▸ **Your task**:
Copy exactly the lines that run from the top of the listing to the line containing "C = S.collection", both ends included, and omit the pictures.
════
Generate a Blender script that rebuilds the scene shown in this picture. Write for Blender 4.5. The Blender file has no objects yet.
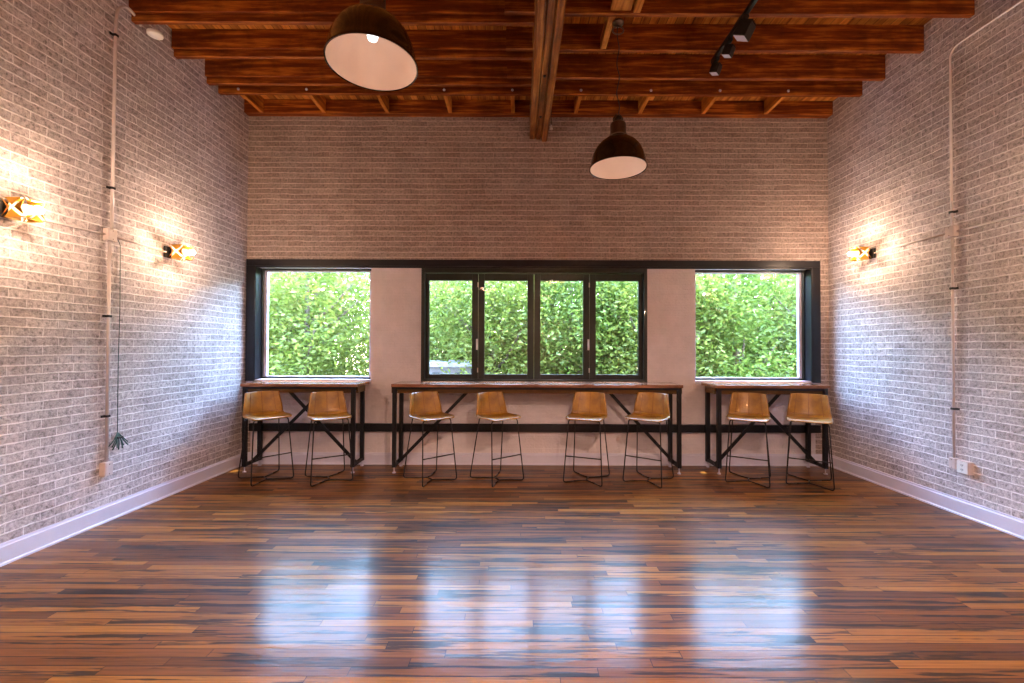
import bpy, bmesh, math, random
from math import sin, cos, pi, radians
from mathutils import Vector, Matrix, Euler

rnd = random.Random(7)
S = bpy.context.scene
C = S.collection

# ------------------------------------------------------------------ materials
def new_mat(name):
    m = bpy.data.materials.new(name); m.use_nodes = True
    nt = m.node_tree
    b = nt.nodes['Principled BSDF']
    return m, nt, b

def N(nt, kind, **kw):
    n = nt.nodes.new(kind)
    for k, v in kw.items():
        setattr(n, k, v)
    return n

def setin(n, **kw):
    for k, v in kw.items():
        n.inputs[k.replace('_', ' ')].default_value = v

def ramp(nt, stops, interp='LINEAR'):
    r = nt.nodes.new('ShaderNodeValToRGB')
    r.color_ramp.interpolation = interp
    e = r.color_ramp.elements
    while len(e) < len(stops): e.new(0.5)
    for i, (p, c) in enumerate(stops):
        e[i].position = p
        e[i].color = (c, c, c, 1) if not hasattr(c, '__len__') else (c[0], c[1], c[2], 1)
    return r

def math_node(nt, op, a, b=None):
    n = nt.nodes.new('ShaderNodeMath'); n.operation = op
    for i, v in enumerate((a, b)):
        if v is None: continue
        if isinstance(v, (int, float)): n.inputs[i].default_value = v
        else: nt.links.new(v, n.inputs[i])
    return n.outputs[0]

def coords(nt):
    t = nt.nodes.new('ShaderNodeTexCoord')
    s = nt.nodes.new('ShaderNodeSeparateXYZ')
    nt.links.new(t.outputs['Object'], s.inputs[0])
    return t.outputs['Object'], s.outputs[0], s.outputs[1], s.outputs[2]

def comb(nt, x, y, z=0.0):
    n = nt.nodes.new('ShaderNodeCombineXYZ')
    for i, v in enumerate((x, y, z)):
        if isinstance(v, (int, float)): n.inputs[i].default_value = v
        else: nt.links.new(v, n.inputs[i])
    return n.outputs[0]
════
▸ **Reply**:
Generate a Blender script that rebuilds the scene shown in this picture. Write for Blender 4.5. The Blender file has no objects yet.
import bpy, bmesh, math, random
from math import sin, cos, pi, radians
from mathutils import Vector, Matrix, Euler

rnd = random.Random(7)
S = bpy.context.scene
C = S.collection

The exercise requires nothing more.